- [EXERCISE AIM] Pictures aside, quote the whole listing exactly.

- [STORED RECORDS]
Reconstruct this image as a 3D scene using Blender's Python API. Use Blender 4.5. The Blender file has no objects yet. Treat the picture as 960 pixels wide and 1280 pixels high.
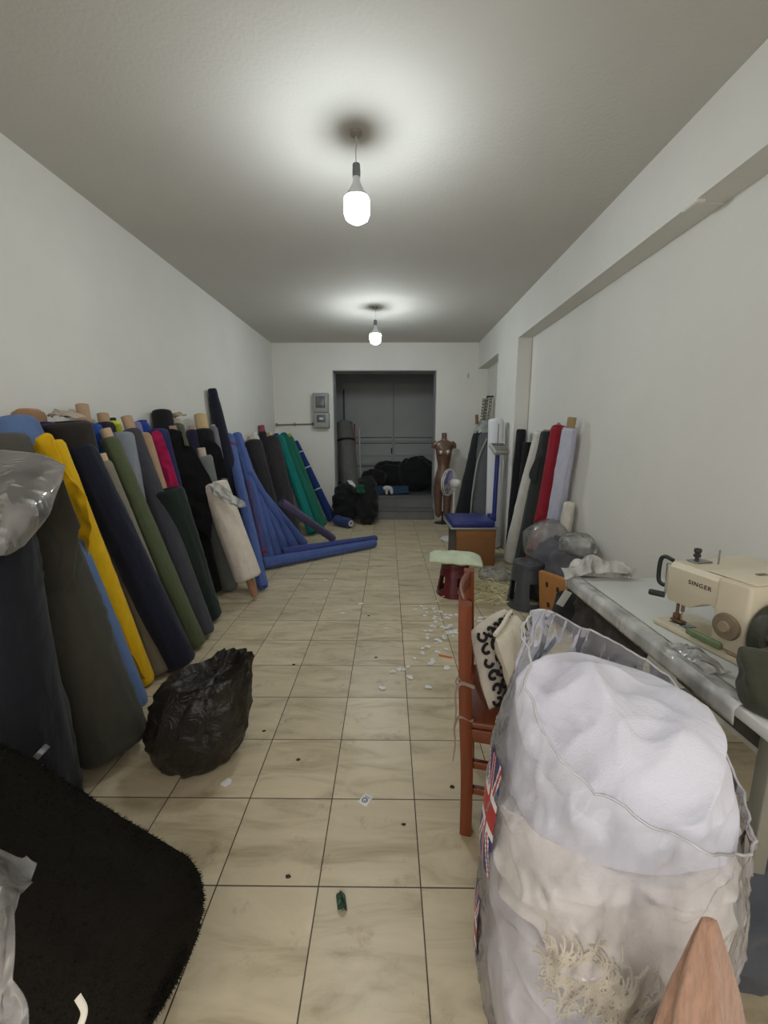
import bpy, bmesh, math, random
from mathutils import Vector, Matrix, noise
PI = math.pi
S = bpy.context.scene
COL = S.collection
rnd = random.Random(7)

# ---------------------------------------------------------------- camera geometry
CAMH, FPX = 1.43, 515.0
PITCH, YAW = math.radians(10.13), math.atan(5 / 515)
FW = Vector((-math.sin(YAW) * math.cos(PITCH), math.cos(YAW) * math.cos(PITCH), -math.sin(PITCH)))
RT = Vector((math.cos(YAW), math.sin(YAW), 0))
UP = RT.cross(FW)
CP = Vector((0, 0, CAMH))
def ray(x, y): return FW + RT * ((x - 480) / FPX) - UP * ((y - 640) / FPX)
def Zp(x, y, z=0.0):
    d = ray(x, y); return CP + d * ((z - CAMH) / d.z)
def Xp(x, y, X):
    d = ray(x, y); return CP + d * (X / d.x)
def Yp(x, y, Y):
    d = ray(x, y); return CP + d * (Y / d.y)
def proj(p):
    v = Vector(p) - CP; z = v.dot(FW); return 480 + FPX * v.dot(RT) / z, 640 - FPX * v.dot(UP) / z
def depth(p): return (Vector(p) - CP).dot(FW)

# ---------------------------------------------------------------- materials
def lin(c):
    return tuple((v / 12.92 if v <= .04045 else ((v + .055) / 1.055) ** 2.4) for v in [q / 255 for q in c])
def newmat(name):
    m = bpy.data.materials.new(name); m.use_nodes = True
    nt = m.node_tree; return m, nt, nt.nodes['Principled BSDF']
def N(nt, typ, **kw):
    n = nt.nodes.new(typ)
    for k, v in kw.items():
        if k in n.inputs: n.inputs[k].default_value = v
        else: setattr(n, k, v)
    return n
CACHE = {}
def mat(rgb, rough=.6, var=.12, scale=8., bump=.15, bscale=60., metal=0., sheen=0., spec=.5, coat=0., wrinkle=0.):
    key = ('m', rgb, rough, var, scale, bump, bscale, metal, sheen, spec, coat, wrinkle)
    if key in CACHE: return CACHE[key]
    m, nt, b = newmat('surface'); L = nt.links.new
    tc = N(nt, 'ShaderNodeTexCoord')
    no = N(nt, 'ShaderNodeTexNoise', Scale=scale, Detail=5.)
    L(tc.outputs['Object'], no.inputs['Vector'])
    r = N(nt, 'ShaderNodeMix', data_type='RGBA')
    c = lin(rgb)
    r.inputs[6].default_value = (*[v * (1 - var) for v in c], 1)
    r.inputs[7].default_value = (*[min(1, v * (1 + var)) for v in c], 1)
    L(no.outputs[0], r.inputs[0]); L(r.outputs[2], b.inputs['Base Color'])
    b.inputs['Roughness'].default_value = rough; b.inputs['Metallic'].default_value = metal
    b.inputs['Specular IOR Level'].default_value = spec
    if sheen: b.inputs['Sheen Weight'].default_value = sheen; b.inputs['Sheen Roughness'].default_value = .5
    if coat: b.inputs['Coat Weight'].default_value = coat
    if bump:
        n2 = N(nt, 'ShaderNodeTexNoise', Scale=bscale, Detail=4.)
        L(tc.outputs['Object'], n2.inputs['Vector'])
        bp = N(nt, 'ShaderNodeBump', Strength=bump, Distance=.01)
        L(n2.outputs[0], bp.inputs['Height']); L(bp.outputs[0], b.inputs['Normal'])
        if wrinkle:
            mp = N(nt, 'ShaderNodeMapping'); mp.inputs['Scale'].default_value = (1, 1, .45); mp.inputs['Rotation'].default_value = (.25, .3, .2); L(tc.outputs['Object'], mp.inputs['Vector'])
            n3 = N(nt, 'ShaderNodeTexNoise', Scale=7., Detail=3., Distortion=.7); L(mp.outputs[0], n3.inputs['Vector'])
            b3 = N(nt, 'ShaderNodeBump', Strength=wrinkle, Distance=.05); L(n3.outputs[0], b3.inputs['Height']); L(b3.outputs[0], bp.inputs['Normal'])
    CACHE[key] = m; return m
def cloth(rgb, rough=.92, var=.16, sheen=.12, bump=.25):
    return mat(rgb, rough, var, 14., bump, 260., 0, sheen, .2, 0., .32)
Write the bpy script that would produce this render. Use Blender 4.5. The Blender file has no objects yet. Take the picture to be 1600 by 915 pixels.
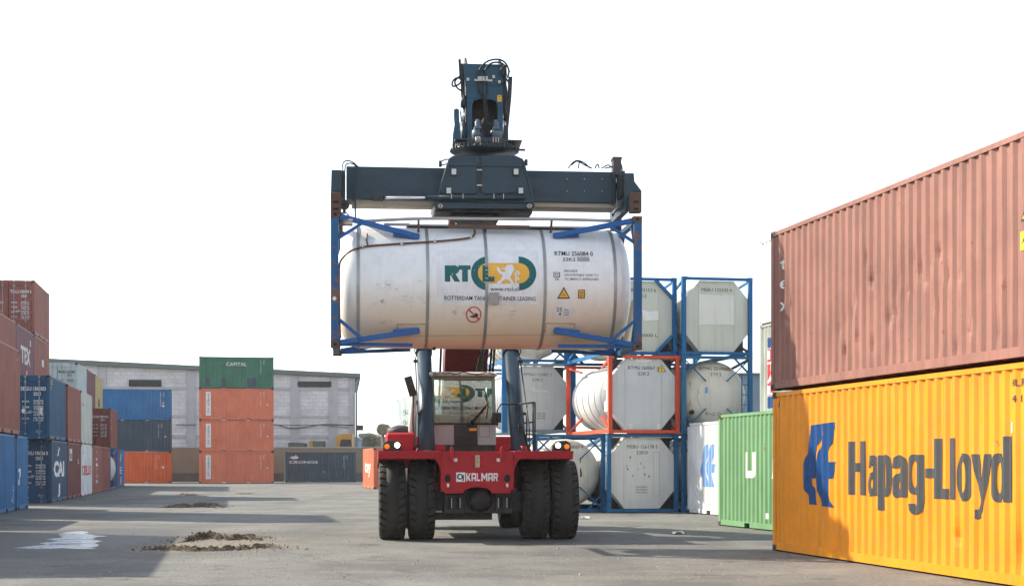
import bpy, bmesh, math, random
from mathutils import Vector, Matrix
from mathutils.geometry import tessellate_polygon

# ------------------------------------------------------------------ camera, light, world
SC = bpy.context.scene
COL = SC.collection
EYE, HZ, F = 1.62, 723.5, 2400.0          # eye height (m), horizon row, focal length in photo pixels (1600 wide)
cam_d = bpy.data.cameras.new('camera')
cam = bpy.data.objects.new('camera', cam_d); COL.objects.link(cam)
cam.location = (0, 0, EYE); cam.rotation_euler = (math.radians(90), 0, 0)
cam_d.sensor_width = 36; cam_d.lens = 36 * F / 1600; cam_d.shift_y = (HZ - 457.5) / 1600
cam_d.clip_start = 0.1; cam_d.clip_end = 5000
SC.camera = cam

SUN_DIR = Vector((1.0, -0.50, -0.76)).normalized()      # the way the light travels
sun_d = bpy.data.lights.new('sun', 'SUN'); sun_d.energy = 4.0; sun_d.angle = math.radians(0.55); sun_d.color = (1.0, 0.90, 0.74)
sun = bpy.data.objects.new('sun', sun_d); COL.objects.link(sun)
sun.rotation_euler = SUN_DIR.to_track_quat('-Z', 'Y').to_euler()
world = bpy.data.worlds.new('World'); SC.world = world; world.use_nodes = True
wn = world.node_tree.nodes; wl = world.node_tree.links
for n in list(wn): wn.remove(n)
sky = wn.new('ShaderNodeTexSky'); sky.sky_type = 'NISHITA'; sky.sun_disc = False
sky.sun_elevation = math.asin(-SUN_DIR.z); sky.sun_rotation = math.atan2(-SUN_DIR.x, -SUN_DIR.y)
sky.air_density = 1.0; sky.dust_density = 1.2; sky.ozone_density = 1.0
hs = wn.new('ShaderNodeHueSaturation'); hs.inputs['Saturation'].default_value = 0.55; hs.inputs['Value'].default_value = 1.0
bg = wn.new('ShaderNodeBackground'); bg.inputs[1].default_value = 0.15
wo = wn.new('ShaderNodeOutputWorld')
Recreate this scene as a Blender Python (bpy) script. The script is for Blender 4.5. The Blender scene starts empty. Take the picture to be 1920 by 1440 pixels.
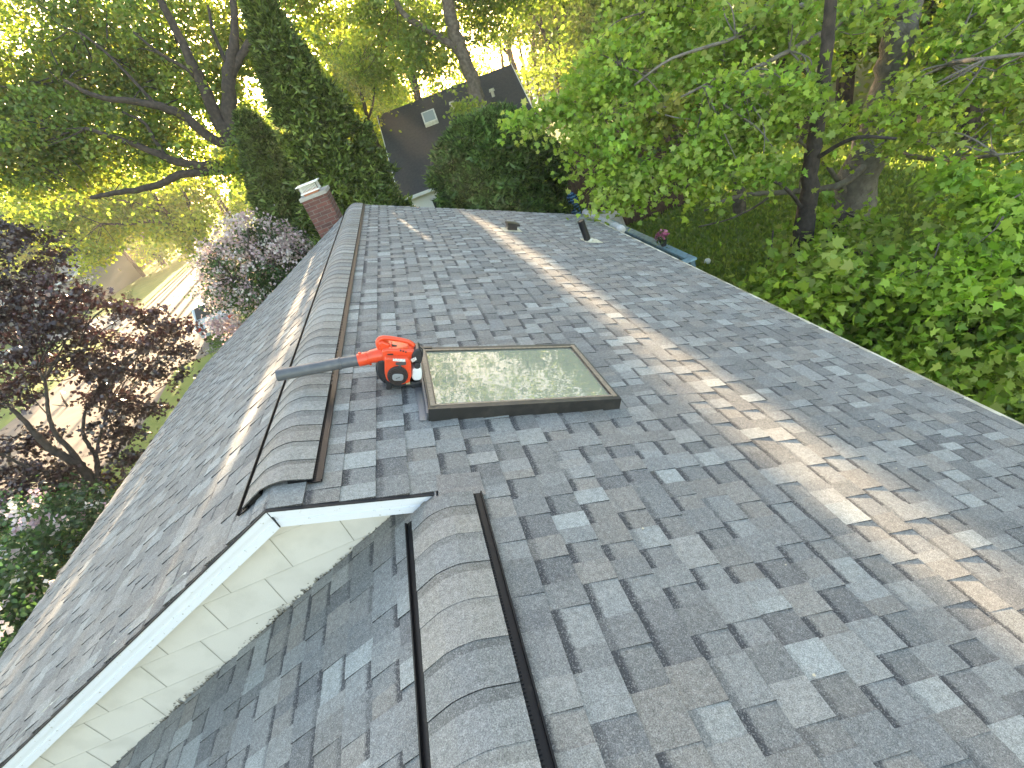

- [WRITTEN RESPONSE]
Reconstruct this image as a 3D scene using Blender's Python API. Use Blender 4.5. The Blender file has no objects yet. Treat the picture as 960 pixels wide and 1280 pixels high.
import bpy, bmesh, math, random
from mathutils import Vector, Matrix, noise
PI = math.pi
S = bpy.context.scene
COL = S.collection
rnd = random.Random(7)

# ---------------------------------------------------------------- camera geometry
CAMH, FPX = 1.43, 515.0
PITCH, YAW = math.radians(10.13), math.atan(5 / 515)
FW = Vector((-math.sin(YAW) * math.cos(PITCH), math.cos(YAW) * math.cos(PITCH), -math.sin(PITCH)))
RT = Vector((math.cos(YAW), math.sin(YAW), 0))
UP = RT.cross(FW)
CP = Vector((0, 0, CAMH))
def ray(x, y): return FW + RT * ((x - 480) / FPX) - UP * ((y - 640) / FPX)
def Zp(x, y, z=0.0):
    d = ray(x, y); return CP + d * ((z - CAMH) / d.z)
def Xp(x, y, X):
    d = ray(x, y); return CP + d * (X / d.x)
def Yp(x, y, Y):
    d = ray(x, y); return CP + d * (Y / d.y)
def proj(p):
    v = Vector(p) - CP; z = v.dot(FW); return 480 + FPX * v.dot(RT) / z, 640 - FPX * v.dot(UP) / z
def depth(p): return (Vector(p) - CP).dot(FW)

# ---------------------------------------------------------------- materials
def lin(c):
    return tuple((v / 12.92 if v <= .04045 else ((v + .055) / 1.055) ** 2.4) for v in [q / 255 for q in c])
def newmat(name):
    m = bpy.data.materials.new(name); m.use_nodes = True
    nt = m.node_tree; return m, nt, nt.nodes['Principled BSDF']
def N(nt, typ, **kw):
    n = nt.nodes.new(typ)
    for k, v in kw.items():
        if k in n.inputs: n.inputs[k].default_value = v
        else: setattr(n, k, v)
    return n
CACHE = {}
def mat(rgb, rough=.6, var=.12, scale=8., bump=.15, bscale=60., metal=0., sheen=0., spec=.5, coat=0., wrinkle=0.):
    key = ('m', rgb, rough, var, scale, bump, bscale, metal, sheen, spec, coat, wrinkle)
    if key in CACHE: return CACHE[key]
    m, nt, b = newmat('surface'); L = nt.links.new
    tc = N(nt, 'ShaderNodeTexCoord')
    no = N(nt, 'ShaderNodeTexNoise', Scale=scale, Detail=5.)
    L(tc.outputs['Object'], no.inputs['Vector'])
    r = N(nt, 'ShaderNodeMix', data_type='RGBA')
    c = lin(rgb)
    r.inputs[6].default_value = (*[v * (1 - var) for v in c], 1)
    r.inputs[7].default_value = (*[min(1, v * (1 + var)) for v in c], 1)
    L(no.outputs[0], r.inputs[0]); L(r.outputs[2], b.inputs['Base Color'])
    b.inputs['Roughness'].default_value = rough; b.inputs['Metallic'].default_value = metal
    b.inputs['Specular IOR Level'].default_value = spec
    if sheen: b.inputs['Sheen Weight'].default_value = sheen; b.inputs['Sheen Roughness'].default_value = .5
    if coat: b.inputs['Coat Weight'].default_value = coat
    if bump:
        n2 = N(nt, 'ShaderNodeTexNoise', Scale=bscale, Detail=4.)
        L(tc.outputs['Object'], n2.inputs['Vector'])
        bp = N(nt, 'ShaderNodeBump', Strength=bump, Distance=.01)
        L(n2.outputs[0], bp.inputs['Height']); L(bp.outputs[0], b.inputs['Normal'])
        if wrinkle:
            mp = N(nt, 'ShaderNodeMapping'); mp.inputs['Scale'].default_value = (1, 1, .45); mp.inputs['Rotation'].default_value = (.25, .3, .2); L(tc.outputs['Object'], mp.inputs['Vector'])
            n3 = N(nt, 'ShaderNodeTexNoise', Scale=7., Detail=3., Distortion=.7); L(mp.outputs[0], n3.inputs['Vector'])
            b3 = N(nt, 'ShaderNodeBump', Strength=wrinkle, Distance=.05); L(n3.outputs[0], b3.inputs['Height']); L(b3.outputs[0], bp.inputs['Normal'])
    CACHE[key] = m; return m
def cloth(rgb, rough=.92, var=.16, sheen=.12, bump=.25):
    return mat(rgb, rough, var, 14., bump, 260., 0, sheen, .2, 0., .32)
Write the bpy script that would produce this render. Use Blender 4.5. The Blender file has no objects yet. Take the picture to be 1600 by 915 pixels.
import bpy, bmesh, math, random
from mathutils import Vector, Matrix
from mathutils.geometry import tessellate_polygon

# ------------------------------------------------------------------ camera, light, world
SC = bpy.context.scene
COL = SC.collection
EYE, HZ, F = 1.62, 723.5, 2400.0          # eye height (m), horizon row, focal length in photo pixels (1600 wide)
cam_d = bpy.data.cameras.new('camera')
cam = bpy.data.objects.new('camera', cam_d); COL.objects.link(cam)
cam.location = (0, 0, EYE); cam.rotation_euler = (math.radians(90), 0, 0)
cam_d.sensor_width = 36; cam_d.lens = 36 * F / 1600; cam_d.shift_y = (HZ - 457.5) / 1600
cam_d.clip_start = 0.1; cam_d.clip_end = 5000
SC.camera = cam

SUN_DIR = Vector((1.0, -0.50, -0.76)).normalized()      # the way the light travels
sun_d = bpy.data.lights.new('sun', 'SUN'); sun_d.energy = 4.0; sun_d.angle = math.radians(0.55); sun_d.color = (1.0, 0.90, 0.74)
sun = bpy.data.objects.new('sun', sun_d); COL.objects.link(sun)
sun.rotation_euler = SUN_DIR.to_track_quat('-Z', 'Y').to_euler()
world = bpy.data.worlds.new('World'); SC.world = world; world.use_nodes = True
wn = world.node_tree.nodes; wl = world.node_tree.links
for n in list(wn): wn.remove(n)
sky = wn.new('ShaderNodeTexSky'); sky.sky_type = 'NISHITA'; sky.sun_disc = False
sky.sun_elevation = math.asin(-SUN_DIR.z); sky.sun_rotation = math.atan2(-SUN_DIR.x, -SUN_DIR.y)
sky.air_density = 1.0; sky.dust_density = 1.2; sky.ozone_density = 1.0
hs = wn.new('ShaderNodeHueSaturation'); hs.inputs['Saturation'].default_value = 0.55; hs.inputs['Value'].default_value = 1.0
bg = wn.new('ShaderNodeBackground'); bg.inputs[1].default_value = 0.15
wo = wn.new('ShaderNodeOutputWorld')
Recreate this scene as a Blender Python (bpy) script. The script is for Blender 4.5. The Blender scene starts empty. Take the picture to be 1920 by 1440 pixels.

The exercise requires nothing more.